Boundaries are evaporating. Those three words spell my message regarding the future that is evolving now. The evaporating of boundaries will have more impact upon our lives than maybe even climate change. I want to share with you an important new book that I see as part of the growing body of evidence to support my claim.

An important boundary and distinction we make is between reality and imagination, between the mental and the physical. Of course, contemporary metaphysics recognizes that the physical reality has a mental foundation. The “Integral Perspective,” and Edgar Cayce is an early representative of that point of view, is that consciousness drives evolution, not the physical play of survival of the fittest.

What if “imaginary playmates” were real? What then? What if the figures of our imagination were real? What then? What if these imaginary characters could make a difference in our lives? What if they could affect physical reality—in real time, not merely in metaphysical discussions?

One of my first undergraduates at Princeton University, around 1974-5, Mary Watkins, produced as her senior thesis what would later become a best seller and even a required text at Atlantic University—Waking Dreams. In it, she describes, summarizes and opines on the implications of a small group of people who were working with the imagination, especially imaginary beings. At the time, these beings figured in psychotherapy, although Carl Jung’s own personal work, which we finally got to see first hand in the publication of his “Red Book,” hinted at their larger significance. During the meeting with other faculty members where Mary had to defend her thesis, the faculty chairman asked Mary if one could actually impact reality with these imaginary figures. Little did he know that laboratory research was about to demonstrate that the autonomic nervous system requires the imagination in order for it to be controlled. Mary’s work stood on the brink of a revolution in thought.

Some forty years later, we see how far this revolution has come. In her book, Imaginal Figures in Everyday Life: Stories from the World between Mind and Matter (Chiron Publications), Mary Harrell, Ph.D. tells many stories from her own life to demonstrate the reality of imaginary helpers. There’s a tradition that goes way back to the ancient Persians that favors the term imaginal over imaginary. The “imaginal realm” exists between matter and mind, intermingling with both, creating a bridge between them, as well as dissolving their boundary that distinguishes them. We might use the term “thought forms” to express our sense of creations of the mind having some influence on the physical. In a long term, large study involving hundreds of participants in workshops I’ve conducted around the world, I show how such statements as “the tension in the room was so strong you could cut it with a knife,” are expressions of being in contact with this intermediate, imaginal realm, neither just physical nor just mental, but a bit of both. Our feeling imagination is what detects and processes this quality of “energy,” as some folks like to call it.

What Dr. Harrell has done in her book is tell enough personal stories to make this somewhat abstract concept of the imaginal very real and convincing. The “people” she talked to in her imagination had important things to tell her, could reveal things about her physical reality that she could verify, and could operate on that reality as well. They are “real” for all intents and purposes.
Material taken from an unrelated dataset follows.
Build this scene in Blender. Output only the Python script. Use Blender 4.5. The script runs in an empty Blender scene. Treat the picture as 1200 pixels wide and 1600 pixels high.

Not that there aren’t hallucinations and make believes within the mind—stuff we can enjoy and let go of or pay no mind to. But there are also beings in the mind that call for our attention, and reward our paying them respect. I’ll share one instance I’ve experienced, an example that doesn’t require a story from psychotherapy to appreciate.

I’m out in the garden, supposedly to weed it. But the day is warm and I’ve just finished lunch. I’m kinda goofing off and daydreaming. Suddenly, out of the corner of my eye, I see a little character peeking out from behind a squash plant. I turn to get a better look as it disappears. As I reflect upon the experience, I realize that I had “imagined” its reality. By that I mean that it required my imaginal sight, not my physical eyes, to perceive it. It’s attitude matched my mood. I could sense a quality of oneness, similarity, or companionship in the encounter. My mood matched its attitude and allowed my imagination to experience it in imagery. Several years later, I ran across a book of drawing by a psychic artist who was portraying the various plant devas she had encountered. When I came to the squash plant, her painting depicted exactly what I had “seen.”

Mary Harrell’s book mentions those kinds of critters, although most of her stories are about human like beings who help her in her healing and growth.

My only criticism of the book is the physical design. The publisher used such a small type face you have to really concentrate to keep your focus, and some of the pages are not printed as firmly, making them even harder to read. Such effort gets in the way of relaxing into the imaginal realm so you can enjoy the experiences that Mary describes. It may have been a way to create a book with fewer pages, but at the cost of our involvement with the images the words convey. I suggest your getting a digital copy so you can adjust the font to a size of your liking.